Yesterday, Spirit sued some of its pilots and the Air Line Pilots Association, which represents thousands of pilots at multiple national and regional airlines, alleging a “pervasive illegal work slowdown” resulting in hundreds of cancelled flights, thousands of passengers with disrupted travel plans, and millions of dollars in lost revenue for Spirit.
The ALPA denied these allegations, saying the Spirit pilots were not engaged in any work slowdown, and that they were in fact trying to restore normal operations to the airline.
However, this morning, a federal court judge in Fort Lauderdale granted Spirit’s request for a temporary restraining order (TRO), finding that the airline was likely to prevail in its claim that the pilots were violating the Railway Labor Act by making a concerted effort to not perform normal flight operations.
“Unless this Court issues a TRO… Plaintiff will suffer immediate and irreparable damage in the form of damage to its business reputation and customer goodwill, increased costs for measures designed to avoid flight delays and cancellations, and loss of revenue and associated costs caused by flight delays and cancellations, none of which may be recoverable from Defendants, and much of which can never be recovered,” writes the court [PDF]. “Spirit has shown, through affidavits, that it will suffer substantial and irreparable injury without the TRO. It further appears that unless such activity is restrained, the travel plans of large numbers of Plaintiff’s customers will be disrupted, and the public will be deprived of transportation services, causing serious and substantial damage to the public interest.”

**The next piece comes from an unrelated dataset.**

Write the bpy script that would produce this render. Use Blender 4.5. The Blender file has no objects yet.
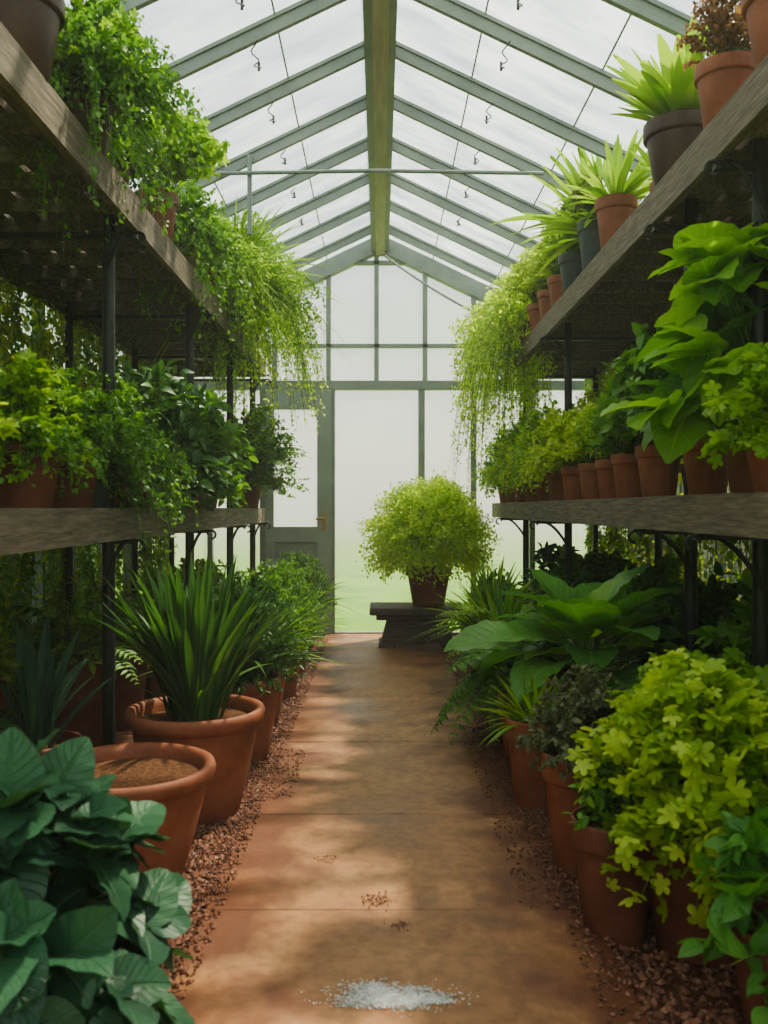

So until the court holds further hearings on this dispute, the pilots are barred from “calling, permitting, instigating, authorizing, encouraging, participating in, approving, or continuing any form of interference” with Spirit’s operations.
Specifically prohibited actions include, “strike, work stoppage, sick-out, slowdown, work to rule campaign, concerted refusal to accept voluntary or overtime flight assignments… slow taxiing, writing up maintenance items, calling in fatigued, delaying flights, refusing to answer a call from the scheduling, refusing to fly an aircraft that meets legal requirements for flight, or refusing to accept voluntary or overtime flying.”
According to live flight tracking on FlightAware.com, 38 Spirit flights have already been cancelled today — more than any other carrier in the U.S. Yesterday, the airline called of 65 flights and delayed more than double that number.
UPDATE: Both the airline and the union have emailed the following statements to Consumerist —
“We sincerely apologize to our customers for the disruption and inconveniences they have suffered,” says a spokesperson from Spirit. “We believe this is the result of intimidation tactics by a limited number of our pilots affecting the behavior of the larger group. We are also shocked and saddened by the events that took place yesterday at Ft. Lauderdale/Hollywood International Airport and at other airports across our network.”
The ALPA writes:
“Spirit pilots are committed to helping impacted passengers and the company restore normal operations. Spirit pilots were instrumental in returning operations to normal in 2015 and several times since then by going above and beyond their schedules, and waiving contractual restrictions in order to accept more flying. The court has spoken and Spirit pilots will fully comply with the order handed down, which is completely in line with our overriding goal: the resumption of normal operations. We call on the company to join forces with ALPA and the Spirit pilots to do just that.”